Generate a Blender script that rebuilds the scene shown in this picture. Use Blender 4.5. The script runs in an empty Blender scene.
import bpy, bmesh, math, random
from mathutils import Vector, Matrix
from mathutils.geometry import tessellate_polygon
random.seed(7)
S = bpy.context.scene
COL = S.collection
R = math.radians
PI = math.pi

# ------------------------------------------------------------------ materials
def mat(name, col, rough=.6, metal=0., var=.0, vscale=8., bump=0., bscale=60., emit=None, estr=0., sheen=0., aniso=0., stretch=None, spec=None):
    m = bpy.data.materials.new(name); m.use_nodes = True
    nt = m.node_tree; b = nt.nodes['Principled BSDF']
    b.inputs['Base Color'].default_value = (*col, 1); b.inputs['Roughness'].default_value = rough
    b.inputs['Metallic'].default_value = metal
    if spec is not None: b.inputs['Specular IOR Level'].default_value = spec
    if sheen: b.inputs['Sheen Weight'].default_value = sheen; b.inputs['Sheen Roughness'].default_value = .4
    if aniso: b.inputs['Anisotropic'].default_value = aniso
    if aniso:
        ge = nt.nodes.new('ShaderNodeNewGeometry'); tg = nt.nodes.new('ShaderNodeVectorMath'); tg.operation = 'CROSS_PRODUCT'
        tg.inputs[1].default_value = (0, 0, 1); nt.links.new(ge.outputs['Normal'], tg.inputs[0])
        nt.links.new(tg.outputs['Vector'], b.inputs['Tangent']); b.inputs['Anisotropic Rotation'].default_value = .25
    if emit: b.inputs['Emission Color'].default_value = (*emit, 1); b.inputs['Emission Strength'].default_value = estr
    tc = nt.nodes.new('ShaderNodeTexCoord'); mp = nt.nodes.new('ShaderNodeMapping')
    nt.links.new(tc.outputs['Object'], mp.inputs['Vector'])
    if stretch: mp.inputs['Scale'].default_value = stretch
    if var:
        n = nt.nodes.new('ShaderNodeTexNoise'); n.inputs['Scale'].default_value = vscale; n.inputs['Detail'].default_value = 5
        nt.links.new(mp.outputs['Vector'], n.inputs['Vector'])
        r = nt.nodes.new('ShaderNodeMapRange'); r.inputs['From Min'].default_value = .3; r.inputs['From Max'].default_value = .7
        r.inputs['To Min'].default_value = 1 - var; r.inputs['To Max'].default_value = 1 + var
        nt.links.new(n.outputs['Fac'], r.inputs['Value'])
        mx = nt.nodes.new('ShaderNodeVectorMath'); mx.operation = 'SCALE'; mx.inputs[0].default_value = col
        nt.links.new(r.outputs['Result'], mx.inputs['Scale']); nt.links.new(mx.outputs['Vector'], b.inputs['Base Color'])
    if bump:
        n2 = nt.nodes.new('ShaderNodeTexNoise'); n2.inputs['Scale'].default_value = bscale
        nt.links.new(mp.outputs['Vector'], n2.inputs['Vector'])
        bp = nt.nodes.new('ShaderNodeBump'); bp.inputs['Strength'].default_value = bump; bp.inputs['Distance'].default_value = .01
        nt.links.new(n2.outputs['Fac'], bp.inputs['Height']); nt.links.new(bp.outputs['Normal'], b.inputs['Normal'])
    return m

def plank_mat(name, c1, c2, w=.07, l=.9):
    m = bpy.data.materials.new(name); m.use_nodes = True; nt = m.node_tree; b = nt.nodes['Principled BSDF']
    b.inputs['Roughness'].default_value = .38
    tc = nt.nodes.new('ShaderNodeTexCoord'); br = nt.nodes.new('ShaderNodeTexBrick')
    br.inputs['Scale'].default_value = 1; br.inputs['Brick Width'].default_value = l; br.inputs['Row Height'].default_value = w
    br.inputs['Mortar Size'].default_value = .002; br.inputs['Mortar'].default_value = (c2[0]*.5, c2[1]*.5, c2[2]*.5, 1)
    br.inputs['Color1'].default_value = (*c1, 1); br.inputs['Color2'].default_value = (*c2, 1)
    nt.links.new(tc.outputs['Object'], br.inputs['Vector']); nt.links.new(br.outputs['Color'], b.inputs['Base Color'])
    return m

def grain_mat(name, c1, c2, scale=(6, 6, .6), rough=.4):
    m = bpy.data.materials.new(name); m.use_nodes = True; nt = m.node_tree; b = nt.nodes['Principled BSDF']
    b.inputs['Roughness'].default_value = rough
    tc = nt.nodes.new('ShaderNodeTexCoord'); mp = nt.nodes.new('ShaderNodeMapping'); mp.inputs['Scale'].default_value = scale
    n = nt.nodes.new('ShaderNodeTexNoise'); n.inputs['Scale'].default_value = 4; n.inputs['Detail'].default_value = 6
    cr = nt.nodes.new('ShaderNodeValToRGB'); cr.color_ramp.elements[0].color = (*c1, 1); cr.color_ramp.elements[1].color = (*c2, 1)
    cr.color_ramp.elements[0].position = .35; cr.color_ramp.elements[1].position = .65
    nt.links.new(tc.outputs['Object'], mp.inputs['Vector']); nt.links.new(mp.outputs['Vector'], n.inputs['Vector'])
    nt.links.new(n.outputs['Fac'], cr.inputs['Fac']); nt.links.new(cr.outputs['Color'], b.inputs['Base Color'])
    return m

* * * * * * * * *

Write the whole listing out again. Keep every line exactly as it is.

THE REPLY —
Generate a Blender script that rebuilds the scene shown in this picture. Use Blender 4.5. The script runs in an empty Blender scene.
import bpy, bmesh, math, random
from mathutils import Vector, Matrix
from mathutils.geometry import tessellate_polygon
random.seed(7)
S = bpy.context.scene
COL = S.collection
R = math.radians
PI = math.pi

# ------------------------------------------------------------------ materials
def mat(name, col, rough=.6, metal=0., var=.0, vscale=8., bump=0., bscale=60., emit=None, estr=0., sheen=0., aniso=0., stretch=None, spec=None):
    m = bpy.data.materials.new(name); m.use_nodes = True
    nt = m.node_tree; b = nt.nodes['Principled BSDF']
    b.inputs['Base Color'].default_value = (*col, 1); b.inputs['Roughness'].default_value = rough
    b.inputs['Metallic'].default_value = metal
    if spec is not None: b.inputs['Specular IOR Level'].default_value = spec
    if sheen: b.inputs['Sheen Weight'].default_value = sheen; b.inputs['Sheen Roughness'].default_value = .4
    if aniso: b.inputs['Anisotropic'].default_value = aniso
    if aniso:
        ge = nt.nodes.new('ShaderNodeNewGeometry'); tg = nt.nodes.new('ShaderNodeVectorMath'); tg.operation = 'CROSS_PRODUCT'
        tg.inputs[1].default_value = (0, 0, 1); nt.links.new(ge.outputs['Normal'], tg.inputs[0])
        nt.links.new(tg.outputs['Vector'], b.inputs['Tangent']); b.inputs['Anisotropic Rotation'].default_value = .25
    if emit: b.inputs['Emission Color'].default_value = (*emit, 1); b.inputs['Emission Strength'].default_value = estr
    tc = nt.nodes.new('ShaderNodeTexCoord'); mp = nt.nodes.new('ShaderNodeMapping')
    nt.links.new(tc.outputs['Object'], mp.inputs['Vector'])
    if stretch: mp.inputs['Scale'].default_value = stretch
    if var:
        n = nt.nodes.new('ShaderNodeTexNoise'); n.inputs['Scale'].default_value = vscale; n.inputs['Detail'].default_value = 5
        nt.links.new(mp.outputs['Vector'], n.inputs['Vector'])
        r = nt.nodes.new('ShaderNodeMapRange'); r.inputs['From Min'].default_value = .3; r.inputs['From Max'].default_value = .7
        r.inputs['To Min'].default_value = 1 - var; r.inputs['To Max'].default_value = 1 + var
        nt.links.new(n.outputs['Fac'], r.inputs['Value'])
        mx = nt.nodes.new('ShaderNodeVectorMath'); mx.operation = 'SCALE'; mx.inputs[0].default_value = col
        nt.links.new(r.outputs['Result'], mx.inputs['Scale']); nt.links.new(mx.outputs['Vector'], b.inputs['Base Color'])
    if bump:
        n2 = nt.nodes.new('ShaderNodeTexNoise'); n2.inputs['Scale'].default_value = bscale
        nt.links.new(mp.outputs['Vector'], n2.inputs['Vector'])
        bp = nt.nodes.new('ShaderNodeBump'); bp.inputs['Strength'].default_value = bump; bp.inputs['Distance'].default_value = .01
        nt.links.new(n2.outputs['Fac'], bp.inputs['Height']); nt.links.new(bp.outputs['Normal'], b.inputs['Normal'])
    return m

def plank_mat(name, c1, c2, w=.07, l=.9):
    m = bpy.data.materials.new(name); m.use_nodes = True; nt = m.node_tree; b = nt.nodes['Principled BSDF']
    b.inputs['Roughness'].default_value = .38
    tc = nt.nodes.new('ShaderNodeTexCoord'); br = nt.nodes.new('ShaderNodeTexBrick')
    br.inputs['Scale'].default_value = 1; br.inputs['Brick Width'].default_value = l; br.inputs['Row Height'].default_value = w
    br.inputs['Mortar Size'].default_value = .002; br.inputs['Mortar'].default_value = (c2[0]*.5, c2[1]*.5, c2[2]*.5, 1)
    br.inputs['Color1'].default_value = (*c1, 1); br.inputs['Color2'].default_value = (*c2, 1)
    nt.links.new(tc.outputs['Object'], br.inputs['Vector']); nt.links.new(br.outputs['Color'], b.inputs['Base Color'])
    return m

def grain_mat(name, c1, c2, scale=(6, 6, .6), rough=.4):
    m = bpy.data.materials.new(name); m.use_nodes = True; nt = m.node_tree; b = nt.nodes['Principled BSDF']
    b.inputs['Roughness'].default_value = rough
    tc = nt.nodes.new('ShaderNodeTexCoord'); mp = nt.nodes.new('ShaderNodeMapping'); mp.inputs['Scale'].default_value = scale
    n = nt.nodes.new('ShaderNodeTexNoise'); n.inputs['Scale'].default_value = 4; n.inputs['Detail'].default_value = 6
    cr = nt.nodes.new('ShaderNodeValToRGB'); cr.color_ramp.elements[0].color = (*c1, 1); cr.color_ramp.elements[1].color = (*c2, 1)
    cr.color_ramp.elements[0].position = .35; cr.color_ramp.elements[1].position = .65
    nt.links.new(tc.outputs['Object'], mp.inputs['Vector']); nt.links.new(mp.outputs['Vector'], n.inputs['Vector'])
    nt.links.new(n.outputs['Fac'], cr.inputs['Fac']); nt.links.new(cr.outputs['Color'], b.inputs['Base Color'])
    return m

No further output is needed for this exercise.